__MATERIAL PROVIDED__.
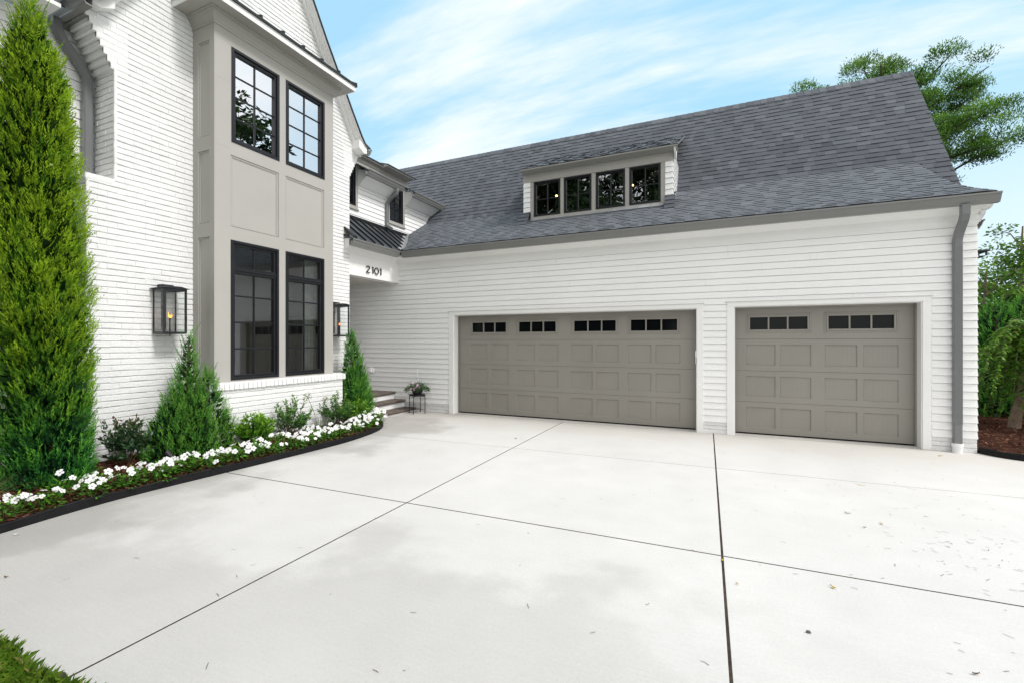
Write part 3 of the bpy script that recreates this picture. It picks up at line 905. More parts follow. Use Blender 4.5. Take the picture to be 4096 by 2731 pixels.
for k, (a, b2) in enumerate(wins):
    window(GX, PD, a, b2, 4.548, 5.362, 0.050, [(a + b2) / 2], [4.955], M['g_do'],
           label=['leftmost dormer window with a lit bulb behind it', None, None, 'rightmost dormer window with a lit bulb at its left edge'][k])
rm = MB()
rm.face(((DX0, 11.7, 4.3), (DX1, 11.7, 4.3), (DX1, 11.7, 6.3), (DX0, 11.7, 6.3)))
rm.face(((DX0, YDM + .1, 5.58), (DX1, YDM + .1, 5.58), (DX1, 11.7, 5.58), (DX0, 11.7, 5.58)))
rm.face(((DX0, YDM + .1, 4.42), (DX1, YDM + .1, 4.42), (DX1, 11.7, 4.42), (DX0, 11.7, 4.42)))
for x in (DX0, DX1): rm.face(((x, YDM + .1, 4.4), (x, 11.7, 4.4), (x, 11.7, 5.6), (x, YDM + .1, 5.6)))
rm.build('dormer_room', M['dark'], GX)
for k, x in enumerate((-3.69, -1.82)):
    bu = MB(); bu.tube([(x, 10.9, 5.245), (x, 10.9, 5.26), (x, 10.9, 5.285), (x, 10.9, 5.30)], [0.012, 0.03, 0.03, 0.012], 10)
    bu.tube([(x, 10.9, 5.30), (x, 10.9, 5.58)], 0.006, 6, 1)
    tag(bu.build('pendant_bulb', [M['bulb'], M['black']], loc=(x, 10.9, 5.25)), ['lit warm bulb inside the leftmost dormer window', 'lit warm bulb inside the rightmost dormer window'][k], 'light bulb', 'bulbs inside the dormer')

# stub of a side gutter and a second eave return seen past the right corner
sg = MB(); gutter(sg, lambda o, z, s: (3.445 + o, s, 3.27 + z), 8.92, 10.2)
sg.build('side_gutter', M['gutter'], GX)
# ================================================================== HOUSE
H = thing('house', 'white painted brick gabled house with grey two storey bay window', 'house', (-9.0, 5.16, 0))
YC = 5.155
RAKE_IN = [(5.155, 9.14), (5.96, 7.80), (6.28, 7.29), (6.48, 6.99), (6.82, 6.47), (7.0, 6.16), (7.20, 5.84), (7.36, 5.60)]


def rake_in(z):
    for (a, b2), (c, d2) in zip(RAKE_IN[:-1], RAKE_IN[1:]):
        if d2 <= z <= b2: return a + (c - a) * (b2 - z) / (b2 - d2)
    return YC


def frow(z):
    if z < 1.74: l = 2.80
    elif z < 2.03: l = 2.80 + (z - 1.74) / 0.29 * 0.07
    elif z < 3.64: l = 2.87
    else: l = 3.15
    rr = 7.16
    if z > 5.02:
        k = min(8, int((z - 5.02) / 0.0742) + 1)
        l -= 0.036 * k; rr += 0.036 * k
    if z > 5.60:
        rr = rake_in(z) + 0.03; l = 2 * YC - rr
    if 4.14 - 0.02 < 9 and 1.0 < z < 6.30: return [(l, 4.13), (6.21, rr)]
    if z <= 1.0: return [(l, 4.05), (6.35, rr)]
    return [(l, rr)]


bw = MB()
bricks(bw, PX(XF), frow, -0.02, 9.1, seed=31)
bwo = bw.build('brick_wall', M['brick'], H)
# return faces, shoulder cap and corbel steps
br = MB()
bricks(br, lambda u, z, dd: (XF - u, 3.152 - dd, z), lambda z: [(0.0, 0.45)], 3.64, 5.05, seed=32, length=0.2)
bricks(br, lambda u, z, dd: (XF - u, 2.872 - dd, z), lambda z: [(0.0, 0.62)], 2.03, 3.60, seed=33, length=0.2)
bricks(br, lambda u, z, dd: (XF - u, 2.802 - dd, z), lambda z: [(0.0, 0.62)], -0.02, 1.74, seed=34, length=0.2)
br.face(((XF, 2.80, 1.74), (XF - .62, 2.80, 1.74), (XF - .62, 2.87, 2.03), (XF, 2.87, 2.03)))
br.bbox(XF - 0.58, XF + 0.004, 2.86, 3.16, 3.575, 3.645, 0.006)
bricks(br, lambda u, z, dd: (XF - u, 7.158 + dd, z), lambda z: [(0.0, 1.2)], -0.02, 5.05, seed=35, length=0.2)
for k in range(1, 9):
    z = 5.02 + 0.0742 * (k - 1)
    br.bbox(XF - 0.45, XF - 0.002, 3.15 - 0.036 * k, 3.3, z + 0.003, z + 0.0742, 0.004)
    br.bbox(XF - 0.45, XF - 0.002, 7.0, 7.16 + 0.036 * k, z + 0.003, z + 0.0742, 0.004)
br.build('brick_return', M['brick'], H)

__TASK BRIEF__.
Output all of the data exactly as it stands, minus any images.

__EXERCISE RESPONSE__.
Write part 3 of the bpy script that recreates this picture. It picks up at line 905. More parts follow. Use Blender 4.5. Take the picture to be 4096 by 2731 pixels.
for k, (a, b2) in enumerate(wins):
    window(GX, PD, a, b2, 4.548, 5.362, 0.050, [(a + b2) / 2], [4.955], M['g_do'],
           label=['leftmost dormer window with a lit bulb behind it', None, None, 'rightmost dormer window with a lit bulb at its left edge'][k])
rm = MB()
rm.face(((DX0, 11.7, 4.3), (DX1, 11.7, 4.3), (DX1, 11.7, 6.3), (DX0, 11.7, 6.3)))
rm.face(((DX0, YDM + .1, 5.58), (DX1, YDM + .1, 5.58), (DX1, 11.7, 5.58), (DX0, 11.7, 5.58)))
rm.face(((DX0, YDM + .1, 4.42), (DX1, YDM + .1, 4.42), (DX1, 11.7, 4.42), (DX0, 11.7, 4.42)))
for x in (DX0, DX1): rm.face(((x, YDM + .1, 4.4), (x, 11.7, 4.4), (x, 11.7, 5.6), (x, YDM + .1, 5.6)))
rm.build('dormer_room', M['dark'], GX)
for k, x in enumerate((-3.69, -1.82)):
    bu = MB(); bu.tube([(x, 10.9, 5.245), (x, 10.9, 5.26), (x, 10.9, 5.285), (x, 10.9, 5.30)], [0.012, 0.03, 0.03, 0.012], 10)
    bu.tube([(x, 10.9, 5.30), (x, 10.9, 5.58)], 0.006, 6, 1)
    tag(bu.build('pendant_bulb', [M['bulb'], M['black']], loc=(x, 10.9, 5.25)), ['lit warm bulb inside the leftmost dormer window', 'lit warm bulb inside the rightmost dormer window'][k], 'light bulb', 'bulbs inside the dormer')

# stub of a side gutter and a second eave return seen past the right corner
sg = MB(); gutter(sg, lambda o, z, s: (3.445 + o, s, 3.27 + z), 8.92, 10.2)
sg.build('side_gutter', M['gutter'], GX)
# ================================================================== HOUSE
H = thing('house', 'white painted brick gabled house with grey two storey bay window', 'house', (-9.0, 5.16, 0))
YC = 5.155
RAKE_IN = [(5.155, 9.14), (5.96, 7.80), (6.28, 7.29), (6.48, 6.99), (6.82, 6.47), (7.0, 6.16), (7.20, 5.84), (7.36, 5.60)]


def rake_in(z):
    for (a, b2), (c, d2) in zip(RAKE_IN[:-1], RAKE_IN[1:]):
        if d2 <= z <= b2: return a + (c - a) * (b2 - z) / (b2 - d2)
    return YC


def frow(z):
    if z < 1.74: l = 2.80
    elif z < 2.03: l = 2.80 + (z - 1.74) / 0.29 * 0.07
    elif z < 3.64: l = 2.87
    else: l = 3.15
    rr = 7.16
    if z > 5.02:
        k = min(8, int((z - 5.02) / 0.0742) + 1)
        l -= 0.036 * k; rr += 0.036 * k
    if z > 5.60:
        rr = rake_in(z) + 0.03; l = 2 * YC - rr
    if 4.14 - 0.02 < 9 and 1.0 < z < 6.30: return [(l, 4.13), (6.21, rr)]
    if z <= 1.0: return [(l, 4.05), (6.35, rr)]
    return [(l, rr)]


bw = MB()
bricks(bw, PX(XF), frow, -0.02, 9.1, seed=31)
bwo = bw.build('brick_wall', M['brick'], H)
# return faces, shoulder cap and corbel steps
br = MB()
bricks(br, lambda u, z, dd: (XF - u, 3.152 - dd, z), lambda z: [(0.0, 0.45)], 3.64, 5.05, seed=32, length=0.2)
bricks(br, lambda u, z, dd: (XF - u, 2.872 - dd, z), lambda z: [(0.0, 0.62)], 2.03, 3.60, seed=33, length=0.2)
bricks(br, lambda u, z, dd: (XF - u, 2.802 - dd, z), lambda z: [(0.0, 0.62)], -0.02, 1.74, seed=34, length=0.2)
br.face(((XF, 2.80, 1.74), (XF - .62, 2.80, 1.74), (XF - .62, 2.87, 2.03), (XF, 2.87, 2.03)))
br.bbox(XF - 0.58, XF + 0.004, 2.86, 3.16, 3.575, 3.645, 0.006)
bricks(br, lambda u, z, dd: (XF - u, 7.158 + dd, z), lambda z: [(0.0, 1.2)], -0.02, 5.05, seed=35, length=0.2)
for k in range(1, 9):
    z = 5.02 + 0.0742 * (k - 1)
    br.bbox(XF - 0.45, XF - 0.002, 3.15 - 0.036 * k, 3.3, z + 0.003, z + 0.0742, 0.004)
    br.bbox(XF - 0.45, XF - 0.002, 7.0, 7.16 + 0.036 * k, z + 0.003, z + 0.0742, 0.004)
br.build('brick_return', M['brick'], H)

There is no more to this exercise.